The Dean shows up to apologize for all of his misdeeds, but he is met with hostility. Frankie changes the subject to Chang's play, which immediately upsets Annie. Britta tells her to STFU. Finally, everyone decides to go. Even the Dean invites himself along.

The director gives a self-congratulatory speech. Annie has been replaced by Annie Kim, another sore point. Chang gives an inspired performance, moving the audience alternately to laughter, cheering and tears. Even hard-hearted Jeff is misty-eyed. Everyone praises the show to the skies. Chang's confidence is restored, his friends are at his side, and he's a somebody again. He runs off to join the cast party, leaving Annie downcast. Fortunately, Jeff is there, and he offers to take her to a cool new bar. She accepts, and they happily walk off arm in arm. But not in that way gawd.

Tag scene - one of the baby birds pulled through, so Abed holds a releasing ceremony, attended by the whole study group.
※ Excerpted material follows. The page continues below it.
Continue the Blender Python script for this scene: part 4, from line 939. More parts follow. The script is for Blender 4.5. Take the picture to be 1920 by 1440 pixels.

They all flap little cardboard wings on their fingers, and wear cat masks, in order to encourage the little guy to leave. He takes off into the air, to the relief of the entire group. Abed smiles in a way that can only be described as paternal. Britta praises him for making a difference. Group hug, complete with cat masks. This slightly saccharine moment is tempered, however, when the bird flies into a transformer.

Well. This episode has SO much. It worked as a theatrical drama, it worked as a political satire, it even provided Chang's best story since his capture of the Basterds. There were good jokes all over the place, fine moments of parody, and best of all, there was room for character development. And guys, you know what? This new study group is working. You can't recapture the old days, but Frankie and Elroy can both keep up with the show's frenetic, goofy pace. With each week, I enjoy this season more and more - and I can't wait for the rest of the season to unfold. In the past two seasons, Community lost its way. Happily, it has found its groove again - quite different, but still playing out like the show we started with.